----- Data for processing

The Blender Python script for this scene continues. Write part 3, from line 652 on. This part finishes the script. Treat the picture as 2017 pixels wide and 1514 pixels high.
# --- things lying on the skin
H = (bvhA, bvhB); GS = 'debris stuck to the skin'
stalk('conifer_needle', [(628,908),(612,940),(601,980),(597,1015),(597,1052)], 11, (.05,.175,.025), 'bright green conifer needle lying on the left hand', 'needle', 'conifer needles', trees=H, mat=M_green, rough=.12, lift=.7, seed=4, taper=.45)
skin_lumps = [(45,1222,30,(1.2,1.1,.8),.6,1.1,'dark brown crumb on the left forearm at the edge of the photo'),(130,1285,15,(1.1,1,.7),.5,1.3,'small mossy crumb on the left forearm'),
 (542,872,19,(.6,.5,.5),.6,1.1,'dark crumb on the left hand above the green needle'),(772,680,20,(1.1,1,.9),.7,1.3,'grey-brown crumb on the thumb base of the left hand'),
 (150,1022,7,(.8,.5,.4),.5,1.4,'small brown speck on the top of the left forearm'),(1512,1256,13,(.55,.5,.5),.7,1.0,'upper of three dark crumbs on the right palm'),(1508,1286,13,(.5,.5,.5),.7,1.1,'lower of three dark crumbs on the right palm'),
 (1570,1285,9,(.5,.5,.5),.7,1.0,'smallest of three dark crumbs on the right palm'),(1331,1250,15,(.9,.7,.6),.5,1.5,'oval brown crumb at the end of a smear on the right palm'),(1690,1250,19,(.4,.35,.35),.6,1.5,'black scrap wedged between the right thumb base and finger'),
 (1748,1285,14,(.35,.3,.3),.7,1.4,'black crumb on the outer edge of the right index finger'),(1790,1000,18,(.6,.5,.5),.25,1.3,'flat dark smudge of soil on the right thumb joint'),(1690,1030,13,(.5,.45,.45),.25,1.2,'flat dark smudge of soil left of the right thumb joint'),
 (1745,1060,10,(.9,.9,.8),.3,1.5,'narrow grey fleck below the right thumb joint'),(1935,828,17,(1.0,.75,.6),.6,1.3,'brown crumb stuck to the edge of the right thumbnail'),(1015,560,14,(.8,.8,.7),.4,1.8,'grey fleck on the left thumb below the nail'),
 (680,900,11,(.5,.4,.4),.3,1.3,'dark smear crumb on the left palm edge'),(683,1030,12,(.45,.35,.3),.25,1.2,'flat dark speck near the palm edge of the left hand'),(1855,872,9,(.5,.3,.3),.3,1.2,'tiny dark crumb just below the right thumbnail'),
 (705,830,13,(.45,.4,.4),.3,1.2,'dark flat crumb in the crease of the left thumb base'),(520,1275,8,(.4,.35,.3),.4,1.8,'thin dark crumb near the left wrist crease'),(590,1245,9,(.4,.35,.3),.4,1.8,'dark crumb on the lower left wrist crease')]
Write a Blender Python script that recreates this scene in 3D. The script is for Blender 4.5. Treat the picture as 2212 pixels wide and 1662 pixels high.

----------

## What the task asks:
Copy out the whole listing exactly; please set it all down.

## Solution for this problem:
The Blender Python script for this scene continues. Write part 3, from line 652 on. This part finishes the script. Treat the picture as 2017 pixels wide and 1514 pixels high.
# --- things lying on the skin
H = (bvhA, bvhB); GS = 'debris stuck to the skin'
stalk('conifer_needle', [(628,908),(612,940),(601,980),(597,1015),(597,1052)], 11, (.05,.175,.025), 'bright green conifer needle lying on the left hand', 'needle', 'conifer needles', trees=H, mat=M_green, rough=.12, lift=.7, seed=4, taper=.45)
skin_lumps = [(45,1222,30,(1.2,1.1,.8),.6,1.1,'dark brown crumb on the left forearm at the edge of the photo'),(130,1285,15,(1.1,1,.7),.5,1.3,'small mossy crumb on the left forearm'),
 (542,872,19,(.6,.5,.5),.6,1.1,'dark crumb on the left hand above the green needle'),(772,680,20,(1.1,1,.9),.7,1.3,'grey-brown crumb on the thumb base of the left hand'),
 (150,1022,7,(.8,.5,.4),.5,1.4,'small brown speck on the top of the left forearm'),(1512,1256,13,(.55,.5,.5),.7,1.0,'upper of three dark crumbs on the right palm'),(1508,1286,13,(.5,.5,.5),.7,1.1,'lower of three dark crumbs on the right palm'),
 (1570,1285,9,(.5,.5,.5),.7,1.0,'smallest of three dark crumbs on the right palm'),(1331,1250,15,(.9,.7,.6),.5,1.5,'oval brown crumb at the end of a smear on the right palm'),(1690,1250,19,(.4,.35,.35),.6,1.5,'black scrap wedged between the right thumb base and finger'),
 (1748,1285,14,(.35,.3,.3),.7,1.4,'black crumb on the outer edge of the right index finger'),(1790,1000,18,(.6,.5,.5),.25,1.3,'flat dark smudge of soil on the right thumb joint'),(1690,1030,13,(.5,.45,.45),.25,1.2,'flat dark smudge of soil left of the right thumb joint'),
 (1745,1060,10,(.9,.9,.8),.3,1.5,'narrow grey fleck below the right thumb joint'),(1935,828,17,(1.0,.75,.6),.6,1.3,'brown crumb stuck to the edge of the right thumbnail'),(1015,560,14,(.8,.8,.7),.4,1.8,'grey fleck on the left thumb below the nail'),
 (680,900,11,(.5,.4,.4),.3,1.3,'dark smear crumb on the left palm edge'),(683,1030,12,(.45,.35,.3),.25,1.2,'flat dark speck near the palm edge of the left hand'),(1855,872,9,(.5,.3,.3),.3,1.2,'tiny dark crumb just below the right thumbnail'),
 (705,830,13,(.45,.4,.4),.3,1.2,'dark flat crumb in the crease of the left thumb base'),(520,1275,8,(.4,.35,.3),.4,1.8,'thin dark crumb near the left wrist crease'),(590,1245,9,(.4,.35,.3),.4,1.8,'dark crumb on the lower left wrist crease')]
Write a Blender Python script that recreates this scene in 3D. The script is for Blender 4.5. Treat the picture as 2212 pixels wide and 1662 pixels high.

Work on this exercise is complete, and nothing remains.